Your task is to reproduce, verbatim and without pictures, the lines from the opening of the listing through the line containing "col = scene.collection".

━━━━━ Dataset content

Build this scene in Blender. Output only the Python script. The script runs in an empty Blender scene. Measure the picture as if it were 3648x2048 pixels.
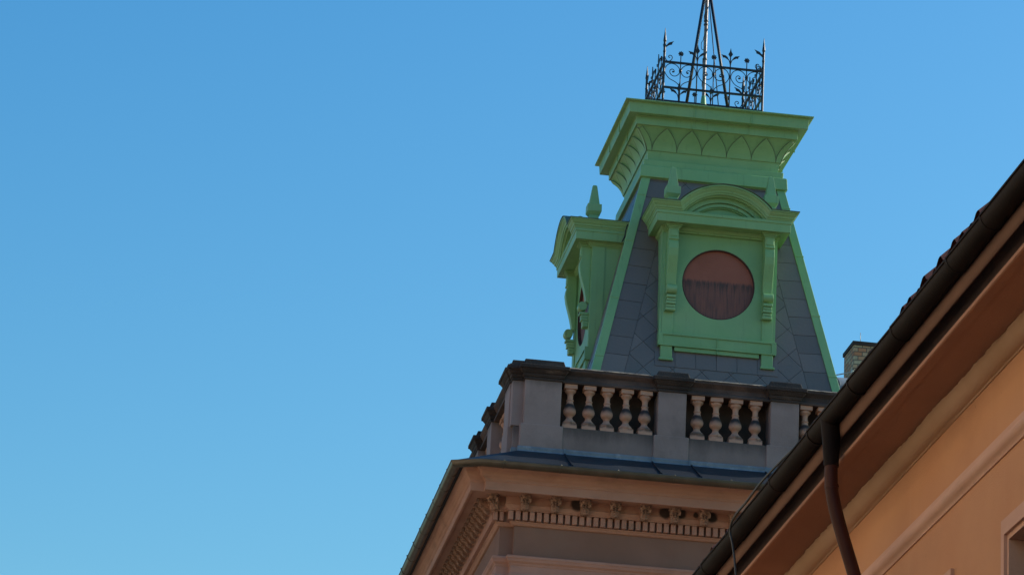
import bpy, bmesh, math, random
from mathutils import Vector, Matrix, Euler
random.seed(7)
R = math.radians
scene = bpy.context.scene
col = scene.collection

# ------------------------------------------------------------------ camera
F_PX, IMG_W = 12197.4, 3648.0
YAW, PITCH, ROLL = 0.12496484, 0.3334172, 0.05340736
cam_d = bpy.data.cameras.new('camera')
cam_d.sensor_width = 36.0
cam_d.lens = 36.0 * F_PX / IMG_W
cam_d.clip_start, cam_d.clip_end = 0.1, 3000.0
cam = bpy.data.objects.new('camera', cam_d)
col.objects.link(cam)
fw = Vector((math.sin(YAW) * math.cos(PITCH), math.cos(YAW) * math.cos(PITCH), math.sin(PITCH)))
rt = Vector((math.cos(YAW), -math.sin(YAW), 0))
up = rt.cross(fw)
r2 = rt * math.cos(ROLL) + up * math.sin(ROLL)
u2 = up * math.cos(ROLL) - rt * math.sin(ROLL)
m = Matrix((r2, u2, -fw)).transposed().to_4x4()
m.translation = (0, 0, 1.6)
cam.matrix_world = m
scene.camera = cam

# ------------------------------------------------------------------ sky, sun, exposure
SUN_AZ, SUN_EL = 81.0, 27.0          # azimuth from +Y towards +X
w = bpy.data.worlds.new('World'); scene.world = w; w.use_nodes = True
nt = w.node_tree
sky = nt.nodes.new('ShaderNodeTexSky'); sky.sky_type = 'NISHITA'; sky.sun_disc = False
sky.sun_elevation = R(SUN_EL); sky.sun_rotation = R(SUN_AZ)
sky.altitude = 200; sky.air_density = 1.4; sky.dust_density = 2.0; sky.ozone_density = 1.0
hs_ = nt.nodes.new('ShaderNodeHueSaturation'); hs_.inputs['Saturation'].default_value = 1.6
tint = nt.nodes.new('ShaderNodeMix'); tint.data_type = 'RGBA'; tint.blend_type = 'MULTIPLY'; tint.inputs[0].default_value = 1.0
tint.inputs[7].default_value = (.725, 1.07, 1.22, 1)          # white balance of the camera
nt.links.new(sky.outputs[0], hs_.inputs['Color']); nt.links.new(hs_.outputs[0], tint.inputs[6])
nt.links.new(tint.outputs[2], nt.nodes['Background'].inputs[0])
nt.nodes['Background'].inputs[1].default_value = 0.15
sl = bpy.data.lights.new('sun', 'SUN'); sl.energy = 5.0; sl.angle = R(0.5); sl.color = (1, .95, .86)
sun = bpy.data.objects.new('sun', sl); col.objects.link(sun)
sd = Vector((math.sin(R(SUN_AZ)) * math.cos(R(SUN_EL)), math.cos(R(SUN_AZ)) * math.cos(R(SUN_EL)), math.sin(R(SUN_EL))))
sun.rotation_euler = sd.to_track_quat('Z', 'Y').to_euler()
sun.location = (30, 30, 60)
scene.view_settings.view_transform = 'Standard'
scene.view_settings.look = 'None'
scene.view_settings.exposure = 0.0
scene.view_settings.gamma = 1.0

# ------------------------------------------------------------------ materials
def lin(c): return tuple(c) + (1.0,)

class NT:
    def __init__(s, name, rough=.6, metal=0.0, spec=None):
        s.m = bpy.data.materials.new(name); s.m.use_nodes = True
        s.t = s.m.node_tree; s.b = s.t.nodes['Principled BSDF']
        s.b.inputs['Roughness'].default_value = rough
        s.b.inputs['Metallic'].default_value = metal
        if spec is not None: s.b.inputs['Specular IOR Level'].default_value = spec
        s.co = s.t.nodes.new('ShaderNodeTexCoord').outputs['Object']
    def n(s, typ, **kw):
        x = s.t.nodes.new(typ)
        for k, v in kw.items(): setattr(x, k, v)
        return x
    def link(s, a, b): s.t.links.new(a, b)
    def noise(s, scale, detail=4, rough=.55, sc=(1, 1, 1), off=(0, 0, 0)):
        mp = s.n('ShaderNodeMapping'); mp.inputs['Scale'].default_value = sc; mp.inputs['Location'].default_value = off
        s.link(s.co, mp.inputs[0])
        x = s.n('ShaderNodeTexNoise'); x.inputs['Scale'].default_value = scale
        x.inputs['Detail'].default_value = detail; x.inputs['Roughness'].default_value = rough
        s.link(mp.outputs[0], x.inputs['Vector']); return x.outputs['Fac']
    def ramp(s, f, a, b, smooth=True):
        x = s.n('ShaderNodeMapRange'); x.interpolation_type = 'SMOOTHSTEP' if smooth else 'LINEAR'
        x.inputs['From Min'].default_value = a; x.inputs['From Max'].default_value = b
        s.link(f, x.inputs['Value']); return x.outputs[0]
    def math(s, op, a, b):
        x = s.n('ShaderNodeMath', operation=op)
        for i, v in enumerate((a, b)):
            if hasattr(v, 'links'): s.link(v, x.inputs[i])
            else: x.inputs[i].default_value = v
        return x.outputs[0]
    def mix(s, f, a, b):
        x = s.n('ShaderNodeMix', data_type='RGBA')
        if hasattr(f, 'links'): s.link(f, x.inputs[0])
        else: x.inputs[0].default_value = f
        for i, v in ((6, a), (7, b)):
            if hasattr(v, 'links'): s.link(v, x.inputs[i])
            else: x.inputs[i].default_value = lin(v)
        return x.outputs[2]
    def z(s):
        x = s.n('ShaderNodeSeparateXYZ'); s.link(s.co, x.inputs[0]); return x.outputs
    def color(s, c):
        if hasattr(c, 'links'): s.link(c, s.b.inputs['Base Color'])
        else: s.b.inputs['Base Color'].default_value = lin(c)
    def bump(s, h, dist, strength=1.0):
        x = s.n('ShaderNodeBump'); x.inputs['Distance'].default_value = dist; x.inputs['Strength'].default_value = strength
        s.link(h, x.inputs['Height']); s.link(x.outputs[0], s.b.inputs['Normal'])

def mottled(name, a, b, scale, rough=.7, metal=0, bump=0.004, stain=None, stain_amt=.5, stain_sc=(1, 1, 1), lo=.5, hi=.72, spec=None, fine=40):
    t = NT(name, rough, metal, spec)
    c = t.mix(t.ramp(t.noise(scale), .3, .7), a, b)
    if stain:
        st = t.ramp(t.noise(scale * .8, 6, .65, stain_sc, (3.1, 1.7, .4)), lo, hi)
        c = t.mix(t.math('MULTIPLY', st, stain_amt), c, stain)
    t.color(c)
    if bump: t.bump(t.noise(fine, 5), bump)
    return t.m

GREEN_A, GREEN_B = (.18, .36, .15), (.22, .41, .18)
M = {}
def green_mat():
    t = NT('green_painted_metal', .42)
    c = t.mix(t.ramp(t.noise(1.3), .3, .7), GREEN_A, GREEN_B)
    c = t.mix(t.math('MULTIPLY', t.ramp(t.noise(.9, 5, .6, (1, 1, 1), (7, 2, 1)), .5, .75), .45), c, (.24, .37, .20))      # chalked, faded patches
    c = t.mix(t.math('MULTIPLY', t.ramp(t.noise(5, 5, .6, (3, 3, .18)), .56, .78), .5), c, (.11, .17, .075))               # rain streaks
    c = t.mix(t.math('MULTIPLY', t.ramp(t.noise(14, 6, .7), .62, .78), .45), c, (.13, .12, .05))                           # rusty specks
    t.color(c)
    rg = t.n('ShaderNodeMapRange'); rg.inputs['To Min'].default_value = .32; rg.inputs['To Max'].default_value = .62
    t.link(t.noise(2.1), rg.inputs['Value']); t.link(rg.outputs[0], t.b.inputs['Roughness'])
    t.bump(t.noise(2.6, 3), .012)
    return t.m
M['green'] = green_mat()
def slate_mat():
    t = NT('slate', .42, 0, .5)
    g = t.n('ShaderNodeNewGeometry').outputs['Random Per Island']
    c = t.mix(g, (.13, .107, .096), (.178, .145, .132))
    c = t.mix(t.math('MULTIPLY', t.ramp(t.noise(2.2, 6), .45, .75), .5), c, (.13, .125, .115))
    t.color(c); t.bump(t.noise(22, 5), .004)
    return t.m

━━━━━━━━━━

--- Answer to the exercise ---
Build this scene in Blender. Output only the Python script. The script runs in an empty Blender scene. Measure the picture as if it were 3648x2048 pixels.
import bpy, bmesh, math, random
from mathutils import Vector, Matrix, Euler
random.seed(7)
R = math.radians
scene = bpy.context.scene
col = scene.collection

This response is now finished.